St. Pierre played briefly in the indie rock group Bat Eats Plastic in New York City in 2003, making appearances at such fine venues as Tonic in Lower Manhattan and *asterisk art and music space in Bushwick, Brooklyn. In their first recorded output together, Millie Benson of Heroin God Music and Dave McClelland of the influential Ohio hardcore band Craw joined St. Pierre in creating an unbroken 25-minute piece for two guitars, vocals and prepared piano inspired by the graphic notational scores and music of Anthony Braxton.
Upon moving to the Berkshire hills of Massachusetts in 2004, St. Pierre took up her "punk rock cabaret act under the moniker "Invading Posh Places to Warp Your Faces" at local four-star hotel bars, toured it to Goodbye Blue Monday in Brooklyn and Eleven Restaurant located in the complex that also houses the Massachusetts Museum of Contemporary Art, where she at the same time became the programmer of Indie Rock Night, a weekly curated music event hosting such non-indie musicians as Parts and Labor and Japanther.
Upon graduating form Bennington College in 2005, began to delve into installation art with Adam Zaretsky, performative time-based art pieces with Barbara Groves and high concept art modeling for photographers such as Gregory Crewdson and Domingos Goncalves. At this time, she also began curating noise artists like Carlos Giffoni and Burning Graveyards at the Storefront Artist Project. The following year was spent investigating new techniques on prepared piano in a small cottage in Provincetown, MA on the coast, and writing a new and as-yet untitled series of miniatures for prepared piano.
Upon the commitment in mid-2007 of avant music label Table of the Elements to release St. Pierre's debut 16-minute 8-track instrumental EP Specimens, St. Pierre began collaborating and with bands such as Collections of Colonies of Bees from Milwaukee, WI 2007 and Megafaun from Raleigh-Durham, NC and Arnold Dreyblatt from Berlin, DE in 2008, playing the Middle East in Boston, the Knitting Factory in Manhattan, and Salem Art Works, an art farm and residency space in upstate NY.

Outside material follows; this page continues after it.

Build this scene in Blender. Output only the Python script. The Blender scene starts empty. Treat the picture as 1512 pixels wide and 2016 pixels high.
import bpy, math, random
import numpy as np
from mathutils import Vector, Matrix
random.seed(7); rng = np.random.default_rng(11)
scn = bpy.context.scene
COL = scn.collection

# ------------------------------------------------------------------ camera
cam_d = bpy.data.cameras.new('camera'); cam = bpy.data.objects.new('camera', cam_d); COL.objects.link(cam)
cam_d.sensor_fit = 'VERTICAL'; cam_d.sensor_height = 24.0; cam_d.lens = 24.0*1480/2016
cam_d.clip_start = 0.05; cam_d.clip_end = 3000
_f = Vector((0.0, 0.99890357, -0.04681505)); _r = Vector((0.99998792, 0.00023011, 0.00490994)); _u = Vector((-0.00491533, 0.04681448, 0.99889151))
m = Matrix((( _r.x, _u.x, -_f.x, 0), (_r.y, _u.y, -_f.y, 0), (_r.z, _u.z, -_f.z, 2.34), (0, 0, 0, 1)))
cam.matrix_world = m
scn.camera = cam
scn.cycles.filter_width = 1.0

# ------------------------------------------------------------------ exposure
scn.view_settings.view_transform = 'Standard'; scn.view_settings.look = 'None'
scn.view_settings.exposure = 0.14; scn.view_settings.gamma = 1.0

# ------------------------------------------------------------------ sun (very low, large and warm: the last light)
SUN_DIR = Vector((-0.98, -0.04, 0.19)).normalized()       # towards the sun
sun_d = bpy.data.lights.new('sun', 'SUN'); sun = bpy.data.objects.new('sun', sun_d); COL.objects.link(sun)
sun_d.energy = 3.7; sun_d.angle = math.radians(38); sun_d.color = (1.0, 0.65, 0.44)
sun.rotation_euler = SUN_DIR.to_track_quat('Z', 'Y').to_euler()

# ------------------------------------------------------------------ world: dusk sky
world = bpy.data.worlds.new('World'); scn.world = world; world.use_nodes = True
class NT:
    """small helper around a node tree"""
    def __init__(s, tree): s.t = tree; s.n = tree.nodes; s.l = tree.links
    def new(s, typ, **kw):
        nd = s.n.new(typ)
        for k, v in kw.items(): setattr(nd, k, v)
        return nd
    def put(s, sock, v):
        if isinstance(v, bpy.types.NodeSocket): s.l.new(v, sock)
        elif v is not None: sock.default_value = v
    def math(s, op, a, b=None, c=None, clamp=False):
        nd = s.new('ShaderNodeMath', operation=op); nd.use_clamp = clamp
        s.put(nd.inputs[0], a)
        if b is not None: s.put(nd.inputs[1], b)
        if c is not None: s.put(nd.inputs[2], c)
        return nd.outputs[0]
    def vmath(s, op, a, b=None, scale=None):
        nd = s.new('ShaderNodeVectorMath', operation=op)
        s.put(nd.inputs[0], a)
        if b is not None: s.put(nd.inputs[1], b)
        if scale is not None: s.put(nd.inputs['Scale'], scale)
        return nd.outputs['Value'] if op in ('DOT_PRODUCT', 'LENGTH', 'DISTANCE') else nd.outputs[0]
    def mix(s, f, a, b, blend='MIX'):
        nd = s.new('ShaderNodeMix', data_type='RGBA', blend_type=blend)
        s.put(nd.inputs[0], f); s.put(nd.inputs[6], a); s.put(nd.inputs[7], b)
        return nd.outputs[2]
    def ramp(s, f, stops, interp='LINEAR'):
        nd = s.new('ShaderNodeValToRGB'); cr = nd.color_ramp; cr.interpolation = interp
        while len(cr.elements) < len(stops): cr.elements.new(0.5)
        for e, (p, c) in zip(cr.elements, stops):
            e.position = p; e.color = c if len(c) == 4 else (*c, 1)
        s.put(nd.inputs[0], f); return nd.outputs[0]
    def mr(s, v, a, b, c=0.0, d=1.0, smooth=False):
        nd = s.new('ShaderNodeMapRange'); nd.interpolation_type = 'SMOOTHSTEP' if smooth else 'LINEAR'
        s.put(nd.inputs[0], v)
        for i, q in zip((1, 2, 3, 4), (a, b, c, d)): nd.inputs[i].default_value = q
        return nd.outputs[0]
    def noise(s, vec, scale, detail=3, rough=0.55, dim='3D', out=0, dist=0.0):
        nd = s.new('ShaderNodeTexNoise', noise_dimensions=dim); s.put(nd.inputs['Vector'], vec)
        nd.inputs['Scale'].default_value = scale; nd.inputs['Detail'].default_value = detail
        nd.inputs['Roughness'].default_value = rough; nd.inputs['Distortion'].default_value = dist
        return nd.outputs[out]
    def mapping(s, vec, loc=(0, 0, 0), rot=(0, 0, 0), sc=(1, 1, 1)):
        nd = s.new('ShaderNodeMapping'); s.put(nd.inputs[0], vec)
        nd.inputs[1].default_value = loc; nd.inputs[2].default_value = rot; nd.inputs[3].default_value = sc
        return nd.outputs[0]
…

That year brought more collaborations and touring for St. Pierre, beginning with a Table of the Elements showcase at South By Southwest. In October 2008, she bridged the continental divide for the first time and debuted several new solo works on prepared piano at the BBMix Festival in Boulgne-Billancourt, FR, on the outskirts of Paris at the venue Carré Bellefiuelle opening for Why?, and label-mates David Grubbs and Richard Youngs. In another first, St. Pierre began using computers in her work on the behest of soon-to-be and now current collaborator Jesse Stiles. Playing the Fantastic Voyagers Festival and Future Tenant with Spain's Mattin in her current place of residence of Pittsburgh, PA, as well as the ISSUE Project Room in Brooklyn, NY, Stiles + St. Pierre have been greeted by much applause from underground communities.
In 2009, St. Pierre continued her solo work while also keeping up Technizal Drawings. In March, she oncertized the Sonatas and Interludes for the first time in seven years nearly to the date at the ISSUE Project Room, and is looking forward to completing a commission for Oberlin's WAM! Ensemble premiering in early May, opening for Momus at the Iron Horse Music Hall later that month, touring Europe as a solo performer under the direction of Julie Tippex Agency in Berlin for the month of June with stops at the Golden Pudel Club collaborating with Augsburger Tafelconfect and an open-air concert in the HafenCity with Ensemble Integrales in Hamburg, DE as well as the Terra Trema Festival in Cherbourg, FR and La Malterie in Lille.